Sony’s Magic Lab are set to demonstrate a new procedural animation system which it says allows VR characters found in VR to “imbue a sense of shared space with the player” with realistic eye, head and body movements.
GDC 2017 is underway, and as ever the event is brimming with intriguing talks on the subject of VR and subjects tangential to it. Magic Lab, a division within Sony dedicated to researching future advancements in the field of entertainment, has understandably been somewhat pre-occupied with the conundrums surrounding virtual reality.
At this year’s Game Developer Conference, it’s picked one of the more difficult topics that face developers of immersive entertainment (and in truth gaming at large), how do you make your in-game NPC’s react believably. Whilst this problem is not limited to VR gaming, due to the medium’s unique ability to conjure presence in players, sharing space with a virtual character means those NPCs are far more susceptible to appearing fake or uninteresting.

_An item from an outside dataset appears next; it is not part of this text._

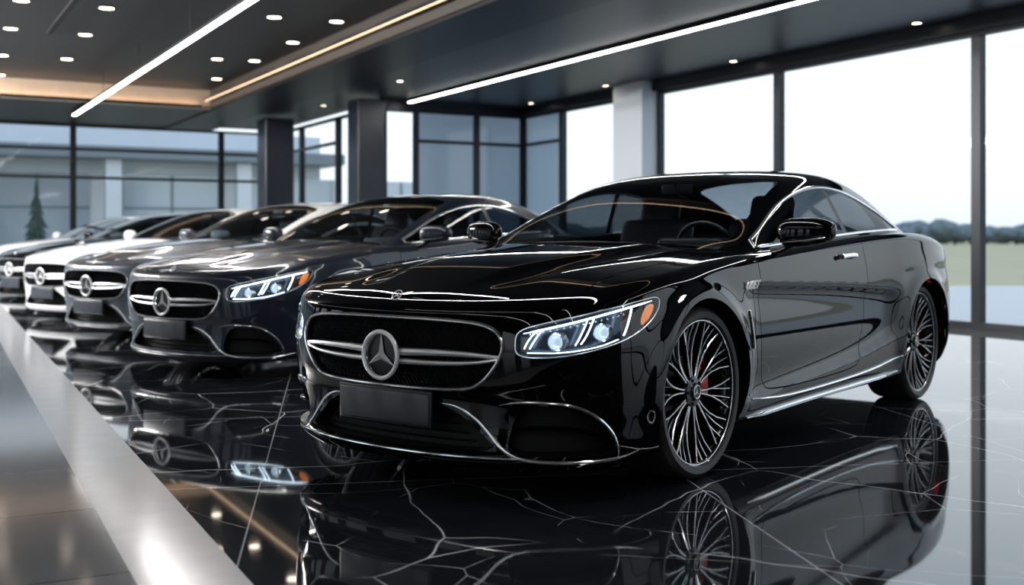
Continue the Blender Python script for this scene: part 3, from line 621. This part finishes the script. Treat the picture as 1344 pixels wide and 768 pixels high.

Magic Lab are due to demonstrate a new set of procedural systems which it says allow virtual characters to react not only to stimuli from the virtual environment, but more importantly cues from players. The demo will feature NPCs which can “react to sound/motion of the virtual environment as well as player sound/motion” and “interpret player head/hand pointing directions.” The NPCs then demonstrate virtual attentiveness by adjusting their “eyes, head, and body in a coordinated manner” whilst limited to their own specific field of view. The demo will allow the player to toggle various aspects of the demo characters on and off to gauge the effectiveness.
With social VR such a focus at the moment, with one of the world’s largest social companies firmly fixed on VR as the social platform of the future, solving ways to fool our acute human social senses are going to become extremely important. We’ll let you know how successful PlayStation Magic Lab have been as we’reat GDC all this week, and will hopefully see it in action.